The first 90 days set the tone for everything that follows. Get it right, and you'll build a team that's engaged, open, and willing to follow your lead through difficult challenges. Get it wrong, and you may spend months trying to undo the damage.
Listen Before You Lead
One of the most common mistakes new leaders make is arriving with all the answers. Resist this urge. In your first weeks, your primary job is to listen and understand — the people, the culture, the existing challenges, and the unspoken dynamics.
- Schedule one-on-one conversations with each team member early on.
- Ask open-ended questions: "What's working well?" and "What gets in the way of your best work?"
- Resist the urge to immediately fix, challenge, or dismiss what you hear.
- Take notes and follow up — showing you actually listened.
When people feel genuinely heard, they are far more likely to trust the person who listened.
Be Transparent About Your Intentions
Uncertainty breeds anxiety. If your team doesn't know what you value, what you're aiming for, or how you make decisions, they'll fill the gap with speculation — and speculation is rarely generous.
Share your leadership philosophy early. Be clear about:
- What you care about most — quality, people, pace, customer outcomes.
- How you like to work — your communication preferences, availability, and expectations.
- What you don't yet know — admitting the gaps in your knowledge shows intellectual honesty.

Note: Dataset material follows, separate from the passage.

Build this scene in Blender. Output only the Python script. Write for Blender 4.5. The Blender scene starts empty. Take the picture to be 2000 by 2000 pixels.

Follow Through Relentlessly
Trust is built in the small moments, not the big speeches. If you say you'll get back to someone by Friday, get back to them by Friday. If you commit to removing a blocker, remove it. If you promise to advocate for your team in the next budget cycle, follow through when that time comes.
Every broken commitment — even a small one — chips away at your credibility. Every kept promise reinforces it. This is the simplest and most overlooked rule of leadership.
Acknowledge Mistakes Quickly
New leaders often feel pressure to project confidence and competence, which can lead to defensive behaviour when things go wrong. This backfires. Teams respect leaders who own their mistakes, explain what they learned, and move forward constructively.
A quick, honest acknowledgement — "I got that wrong, here's what I should have done differently" — does more for your credibility than a perfectly executed strategy ever could.
A Simple 90-Day Framework
| Phase | Focus | Key Actions |
|---|---|---|
| Days 1–30 | Listen & Learn | One-on-ones, stakeholder meetings, understanding context |
| Days 31–60 | Clarify & Align | Share your vision, set expectations, identify quick wins |
| Days 61–90 | Deliver & Build | Execute on commitments, build team rhythm, address issues directly |
Final Thought
Trust is not a destination — it's a practice. The habits you build in your first 90 days will shape how your team relates to you for years. Lead with honesty, follow through consistently, and never underestimate the power of genuinely listening.